By 1991, it had become the chain’s biggest seller. Now, 4 out of 10 people who walk into Panda Express include orange chicken in their orders. Panda Express sells 45 million pounds of orange chicken annually.

“Orange chicken has a huge following. Using lower-cost thigh meat is a tremendous advantage for them at a time when a lot of quick-serve chains are going to more expensive breast meat,” Tristano said.

Cherng said those early days, when hours could go by without a patron, taught him why customers are king, a lesson he has kept close as he built the business.

“I became very attentive to customers because I was desperate not to have people leave and never come back,” Cherng said.

More than three decades later, Cherng’s challenge is how to instill that desperate fear that there will be no customers in the more than 17,000 workers dishing out food at stores in 36 states.

Like an itinerant preacher, he travels from store to store teaching his managers a customer-service gospel built on three principles: Be proactive, be respectful and do a job well.
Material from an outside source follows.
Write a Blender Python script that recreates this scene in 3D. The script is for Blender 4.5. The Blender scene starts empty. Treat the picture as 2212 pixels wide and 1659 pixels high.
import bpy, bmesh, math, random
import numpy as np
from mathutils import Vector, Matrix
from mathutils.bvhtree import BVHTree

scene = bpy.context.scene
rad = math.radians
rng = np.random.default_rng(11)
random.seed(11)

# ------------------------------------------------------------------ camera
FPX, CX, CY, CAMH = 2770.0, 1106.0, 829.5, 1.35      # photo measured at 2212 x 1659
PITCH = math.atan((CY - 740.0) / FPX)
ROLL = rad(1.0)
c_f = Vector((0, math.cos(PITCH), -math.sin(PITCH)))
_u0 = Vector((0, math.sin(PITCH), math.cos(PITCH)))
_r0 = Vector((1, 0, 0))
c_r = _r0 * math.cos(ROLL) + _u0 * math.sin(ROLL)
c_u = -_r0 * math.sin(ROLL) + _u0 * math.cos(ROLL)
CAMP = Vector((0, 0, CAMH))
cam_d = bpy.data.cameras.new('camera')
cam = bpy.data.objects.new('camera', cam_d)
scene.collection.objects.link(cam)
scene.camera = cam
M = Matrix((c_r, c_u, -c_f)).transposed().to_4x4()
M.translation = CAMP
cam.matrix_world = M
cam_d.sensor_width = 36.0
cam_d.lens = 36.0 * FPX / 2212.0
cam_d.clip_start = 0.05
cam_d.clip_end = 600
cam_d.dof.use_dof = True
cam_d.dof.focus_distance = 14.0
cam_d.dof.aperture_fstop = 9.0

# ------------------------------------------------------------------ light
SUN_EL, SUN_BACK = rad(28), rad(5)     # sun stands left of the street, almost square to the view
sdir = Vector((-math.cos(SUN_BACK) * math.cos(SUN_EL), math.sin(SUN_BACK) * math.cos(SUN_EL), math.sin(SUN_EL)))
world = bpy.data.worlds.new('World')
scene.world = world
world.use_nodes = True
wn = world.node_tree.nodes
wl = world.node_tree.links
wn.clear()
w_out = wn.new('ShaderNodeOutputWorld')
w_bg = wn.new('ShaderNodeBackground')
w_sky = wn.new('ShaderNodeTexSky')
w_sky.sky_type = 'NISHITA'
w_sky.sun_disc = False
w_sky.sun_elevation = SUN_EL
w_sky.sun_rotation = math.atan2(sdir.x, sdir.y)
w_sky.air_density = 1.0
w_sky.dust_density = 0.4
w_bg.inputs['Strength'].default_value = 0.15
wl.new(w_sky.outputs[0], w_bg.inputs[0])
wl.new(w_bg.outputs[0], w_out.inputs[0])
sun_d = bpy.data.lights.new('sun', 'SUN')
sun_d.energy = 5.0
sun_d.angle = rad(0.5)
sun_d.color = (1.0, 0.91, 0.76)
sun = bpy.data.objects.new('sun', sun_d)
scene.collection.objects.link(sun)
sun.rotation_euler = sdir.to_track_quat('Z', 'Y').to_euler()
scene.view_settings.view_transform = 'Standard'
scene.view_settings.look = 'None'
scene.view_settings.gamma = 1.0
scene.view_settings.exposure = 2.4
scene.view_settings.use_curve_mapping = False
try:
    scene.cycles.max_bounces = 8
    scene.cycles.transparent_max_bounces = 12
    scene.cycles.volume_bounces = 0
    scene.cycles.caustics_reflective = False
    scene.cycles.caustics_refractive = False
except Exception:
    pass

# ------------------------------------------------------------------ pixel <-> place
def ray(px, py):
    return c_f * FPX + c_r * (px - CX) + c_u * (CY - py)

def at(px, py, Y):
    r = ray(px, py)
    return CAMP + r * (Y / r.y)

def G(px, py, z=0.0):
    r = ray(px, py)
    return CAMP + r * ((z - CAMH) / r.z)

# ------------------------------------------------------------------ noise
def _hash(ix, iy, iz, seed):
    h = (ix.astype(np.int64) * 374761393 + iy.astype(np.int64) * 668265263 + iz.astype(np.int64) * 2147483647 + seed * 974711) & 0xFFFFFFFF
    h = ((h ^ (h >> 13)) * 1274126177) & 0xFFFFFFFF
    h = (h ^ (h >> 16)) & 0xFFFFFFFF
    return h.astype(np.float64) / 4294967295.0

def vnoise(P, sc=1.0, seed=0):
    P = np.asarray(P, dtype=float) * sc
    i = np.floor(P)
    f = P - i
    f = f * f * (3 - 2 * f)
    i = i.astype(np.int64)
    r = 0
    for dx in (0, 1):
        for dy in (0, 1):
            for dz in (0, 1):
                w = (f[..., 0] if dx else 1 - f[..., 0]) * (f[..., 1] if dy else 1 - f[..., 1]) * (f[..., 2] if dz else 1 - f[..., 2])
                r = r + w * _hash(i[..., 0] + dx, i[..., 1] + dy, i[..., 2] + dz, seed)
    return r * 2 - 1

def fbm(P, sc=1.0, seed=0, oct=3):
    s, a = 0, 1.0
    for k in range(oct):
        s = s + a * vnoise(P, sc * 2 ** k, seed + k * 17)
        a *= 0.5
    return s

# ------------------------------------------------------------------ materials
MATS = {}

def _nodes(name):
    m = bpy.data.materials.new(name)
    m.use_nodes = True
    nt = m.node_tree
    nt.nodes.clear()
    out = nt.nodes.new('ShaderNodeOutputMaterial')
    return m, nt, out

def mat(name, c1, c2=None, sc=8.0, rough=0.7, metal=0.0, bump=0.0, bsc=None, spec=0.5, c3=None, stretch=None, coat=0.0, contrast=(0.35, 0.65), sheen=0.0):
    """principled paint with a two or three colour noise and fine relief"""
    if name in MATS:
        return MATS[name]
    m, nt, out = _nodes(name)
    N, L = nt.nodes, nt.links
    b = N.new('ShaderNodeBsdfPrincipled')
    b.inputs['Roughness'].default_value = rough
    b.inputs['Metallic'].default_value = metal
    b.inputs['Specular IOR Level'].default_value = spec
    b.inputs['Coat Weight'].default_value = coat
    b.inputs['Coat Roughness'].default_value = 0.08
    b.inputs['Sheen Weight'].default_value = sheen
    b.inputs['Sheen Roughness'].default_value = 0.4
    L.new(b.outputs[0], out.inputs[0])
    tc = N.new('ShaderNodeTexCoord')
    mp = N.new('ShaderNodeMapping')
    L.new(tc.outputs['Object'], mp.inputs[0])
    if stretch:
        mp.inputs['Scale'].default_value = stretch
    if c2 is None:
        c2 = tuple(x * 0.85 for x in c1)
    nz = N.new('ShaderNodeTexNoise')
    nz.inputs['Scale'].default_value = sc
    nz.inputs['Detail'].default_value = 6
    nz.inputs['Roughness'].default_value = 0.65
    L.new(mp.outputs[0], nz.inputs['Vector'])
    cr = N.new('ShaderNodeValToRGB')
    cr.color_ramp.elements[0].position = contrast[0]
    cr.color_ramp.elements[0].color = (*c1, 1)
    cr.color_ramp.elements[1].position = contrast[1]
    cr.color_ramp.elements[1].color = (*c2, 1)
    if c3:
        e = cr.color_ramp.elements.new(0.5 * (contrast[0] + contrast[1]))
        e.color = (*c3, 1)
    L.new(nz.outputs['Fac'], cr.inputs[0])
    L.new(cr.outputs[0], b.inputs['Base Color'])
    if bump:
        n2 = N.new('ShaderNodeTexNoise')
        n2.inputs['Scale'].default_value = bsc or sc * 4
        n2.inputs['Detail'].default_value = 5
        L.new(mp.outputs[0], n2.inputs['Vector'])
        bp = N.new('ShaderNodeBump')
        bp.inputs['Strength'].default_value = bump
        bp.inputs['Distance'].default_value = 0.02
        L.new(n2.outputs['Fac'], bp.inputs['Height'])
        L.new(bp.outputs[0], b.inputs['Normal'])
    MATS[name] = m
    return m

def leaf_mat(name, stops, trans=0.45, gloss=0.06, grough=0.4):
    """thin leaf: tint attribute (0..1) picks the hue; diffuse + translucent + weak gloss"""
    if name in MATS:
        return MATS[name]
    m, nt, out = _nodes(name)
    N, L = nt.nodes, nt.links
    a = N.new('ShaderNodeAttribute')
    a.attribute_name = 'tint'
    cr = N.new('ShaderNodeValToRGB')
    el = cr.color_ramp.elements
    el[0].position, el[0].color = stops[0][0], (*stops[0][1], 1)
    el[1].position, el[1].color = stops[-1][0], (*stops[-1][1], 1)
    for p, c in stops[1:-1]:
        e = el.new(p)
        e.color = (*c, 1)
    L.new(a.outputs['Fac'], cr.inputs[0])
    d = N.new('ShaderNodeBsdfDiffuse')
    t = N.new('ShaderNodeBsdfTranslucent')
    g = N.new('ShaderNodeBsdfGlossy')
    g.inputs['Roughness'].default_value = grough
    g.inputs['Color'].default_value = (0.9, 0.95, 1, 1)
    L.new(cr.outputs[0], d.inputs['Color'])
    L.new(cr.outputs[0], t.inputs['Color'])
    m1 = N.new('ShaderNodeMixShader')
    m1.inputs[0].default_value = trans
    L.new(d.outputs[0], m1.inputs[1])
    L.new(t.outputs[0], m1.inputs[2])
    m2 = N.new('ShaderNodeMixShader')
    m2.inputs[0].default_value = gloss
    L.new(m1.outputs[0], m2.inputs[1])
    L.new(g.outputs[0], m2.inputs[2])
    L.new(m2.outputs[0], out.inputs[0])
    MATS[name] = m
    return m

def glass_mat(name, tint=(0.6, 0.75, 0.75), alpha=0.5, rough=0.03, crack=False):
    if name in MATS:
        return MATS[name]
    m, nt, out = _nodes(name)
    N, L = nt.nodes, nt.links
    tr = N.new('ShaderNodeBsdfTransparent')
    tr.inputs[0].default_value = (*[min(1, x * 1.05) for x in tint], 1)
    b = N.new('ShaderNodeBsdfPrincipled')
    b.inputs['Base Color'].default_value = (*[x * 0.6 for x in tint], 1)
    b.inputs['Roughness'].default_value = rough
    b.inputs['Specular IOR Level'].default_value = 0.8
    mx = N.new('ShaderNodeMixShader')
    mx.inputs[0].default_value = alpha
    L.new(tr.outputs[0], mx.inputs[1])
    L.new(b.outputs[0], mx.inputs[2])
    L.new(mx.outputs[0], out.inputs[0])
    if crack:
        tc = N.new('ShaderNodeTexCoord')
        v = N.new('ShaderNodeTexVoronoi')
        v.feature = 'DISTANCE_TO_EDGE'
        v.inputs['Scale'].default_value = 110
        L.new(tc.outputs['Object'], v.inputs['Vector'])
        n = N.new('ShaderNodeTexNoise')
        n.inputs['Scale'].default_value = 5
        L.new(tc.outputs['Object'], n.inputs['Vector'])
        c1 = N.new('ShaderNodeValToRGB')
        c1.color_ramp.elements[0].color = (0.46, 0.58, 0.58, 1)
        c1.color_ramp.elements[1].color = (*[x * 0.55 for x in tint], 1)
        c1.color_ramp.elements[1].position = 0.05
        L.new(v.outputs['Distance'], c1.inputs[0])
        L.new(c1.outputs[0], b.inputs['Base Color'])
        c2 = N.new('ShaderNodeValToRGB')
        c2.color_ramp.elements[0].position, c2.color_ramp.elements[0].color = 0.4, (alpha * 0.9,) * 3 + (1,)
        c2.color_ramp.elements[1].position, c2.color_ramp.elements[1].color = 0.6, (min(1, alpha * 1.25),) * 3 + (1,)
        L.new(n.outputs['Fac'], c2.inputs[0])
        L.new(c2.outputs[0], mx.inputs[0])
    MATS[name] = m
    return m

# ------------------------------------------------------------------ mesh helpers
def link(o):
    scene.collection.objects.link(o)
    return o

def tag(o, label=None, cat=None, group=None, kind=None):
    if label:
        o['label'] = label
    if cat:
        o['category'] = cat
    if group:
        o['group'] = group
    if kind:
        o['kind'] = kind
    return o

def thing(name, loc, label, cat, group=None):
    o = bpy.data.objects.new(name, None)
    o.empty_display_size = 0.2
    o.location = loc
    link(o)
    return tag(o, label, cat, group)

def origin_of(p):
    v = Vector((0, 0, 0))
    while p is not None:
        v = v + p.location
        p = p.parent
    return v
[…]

Employees start at least 50 cents above the minimum wage, and 70% of all management positions go to workers already at the company. The results are unmistakable, said Bob Sandelman, a restaurant industry consultant in San Clemente.

Panda Express scores well in the brand studies conducted by his consulting company. More than 90% of fast-food consumers in the Los Angeles area are aware of Panda Express and 70% have eaten there, Sandelman said. The chain provides a good variety of Asian food at a decent price, Sandelman said. Consumers have a perception that the food is healthy and fresh, he added.

But like other fast-food chains, Panda Express has its share of salt- and fat-laden entrees. The 5.5-ounce serving of its orange chicken, for example, has 500 calories, 27 grams of fat and 810 milligrams of sodium. The 5-ounce portion of Beijing beef contains 420 calories, 26 grams of fat and 730 milligrams of sodium. A McDonald’s Big Mac, by comparison, has 540 calories, 29 grams of fat and 1,040 milligrams of sodium.

Customers in California, Nevada and Arizona account for 70% of the chain’s sales. Its highest-volume store is in Hawaii. Sales in North Carolina and Georgia don’t do as well.

“The closer we get to China the better we do,” Cherng said.

Kristy Marrow, a sales representative for a tool company, eats at a Panda Express about once a week.

“It is always fresh, and it is healthy. There are lots of vegetables that are good for you,” Marrow said, after ordering lunch at the Azusa store.

Steve Wallace, a printer for the Azusa Unified School District, agreed.

“I like the spices and seasonings. The food has real flavor,” said Wallace, who said he preferred Panda to other independent Chinese eateries.

Cherng has resisted the temptation to cash out on his success by selling shares to the public or signing franchise deals. Although a public offering might reap him hundreds of millions of dollars, he’s not sure what the purpose would be.

“What would I do with the money? Would I open more stores? I don’t have money issues, so why do it?” Cherng said, adding that he didn’t want the expense or headache of dealing with shareholders.

Similarly, he sees no advantage to speeding growth by selling franchise rights as do most other fast-food chains. “I think we can run our stores better than someone else,” he said.

A native of Jiangsu province in China, Cherng came to the U.S. in 1966 to study mathematics at Baker University in Baldwin, Kan. He lives in the San Gabriel Valley and has three adult daughters.

Cherng is a supporter of children’s organizations and disaster relief efforts. This year Panda matched employee contributions and tossed in additional funds from a three-item combo promotion to raise $1.3 million for Chinese earthquake relief.

Even though his company has grown far beyond his expectations, Cherng still manages with an eye for detail. While visiting the new Panda Express in Azusa on Friday, Cherng scraped chewing gum off the sidewalk.

Associates say he looks askance at anyone wasting napkins and utensils. He interviews everyone who applies to work at the company’s headquarters, whether the person is applying for a clerical post or to become chief financial officer.

The idea for a fast-food restaurant came when the developer of the Glendale Galleria had eaten at the Panda Inn and invited Cherng to take a look at the under-construction mall and consider opening a quick-serve restaurant in it.

Cherng wasn’t much of a mall rat and at the time wasn’t even aware of food courts in malls. But he thought a version of his Panda Inn, using a steam table to offer a narrow selection of Chinese dishes that were popular lunch items, might work. The first Panda Express opened in 1983.

A second store opened at Westside Pavilion in Los Angeles in 1985, and Cherng was impressed with the profits, he said. “I became addicted to malls.”